Bugün, eskiden Avrasya Maratonu diye bilinen ama artık "Istanbul Maratonu" diye sesleneceğimiz harika bir geleneğin basın toplantısı vardı. Spor A.Ş. ve IBB ile birlikte Vodafone adına biz de oradaydık.
Yo. Hayır. Bu bilindik bir "biz ne işler yapıyoruz" yazısı olmayacak. Şu anlatacağım olmasa, burada bile olmayacaktı.
Sayın Belediye Başkanımız, şüphesiz çok yoğun bir programı olan, açılıştan açılışa koşan ve yapması gerekenleri yapmak zorunda olan bir adam. Gazeteciler, sponsorlar, eşler, dostlar, partiden arkadaşlar... herkesle ilgilenip, her daim gülümsemek gerek. "Yorulmadınız mı?" dediğimde "Başkanlar yorulmaz" diyecek kadar da nüktedar bir adam.
Bana göre partiler üstü bir kimliği var. Diyelim ki temsil ettiği partiye karşı bir önyargınız var. Sizi temin ederim, 10 dakika sohbet edin, üzerinizden alınır o önyargı. Herşeyden önce "iyi bir insan" o. Hayatın içinden bir insan.

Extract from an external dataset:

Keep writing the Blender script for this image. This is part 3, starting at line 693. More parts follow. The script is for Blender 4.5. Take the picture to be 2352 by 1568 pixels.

Bugün herkes o'na yollardan, seçimlerden, spordan, ordan burdan, bilindik şeylerden sorup, hak ettikleri cevapları alırken, genç bir hanım "sağlıklı beslenme" ile ilgili bir sohbet açtı. Başkan başladı anlatmaya. "Üşenmeyin" dedi. "Yoğurdu mayalayın" Hiç bir yoğurt 1 ay bozulmadan kalamaz. Bozulmuyorsa, o yoğurt, yoğurt değildir. 30 tane katkı maddesiyle paketlenmiş bir şeydir." Sonra nasıl mayalanır, maya nereden alınır, vücuddaki antikorların yoğurtla arası nasıldır, anlattı da anlattı...
...ve seyrettim 30 cm uzaktan. Deminki politikacı gitmiş, yerine komşunuz olsa bütün gününüzü beraber geçirmek isteyeceğiniz samimi bir adam gelmişti. Zamanı da unuttu doğrusu. Bir sürü kamera, biraz uzakta o'nu bekleyen makam aracı, uğurlamak için ayakta duran onlarca insan, bürokrasiye uygun bir hazır ol'da beklerken, Kadir Topbaş, kuru maya'yı nereden bulacağımızı anlatıyordu bize.
Uzun ve güneşli bir gündü benim için. Anladım ki, doğal olanı seviyorum ben.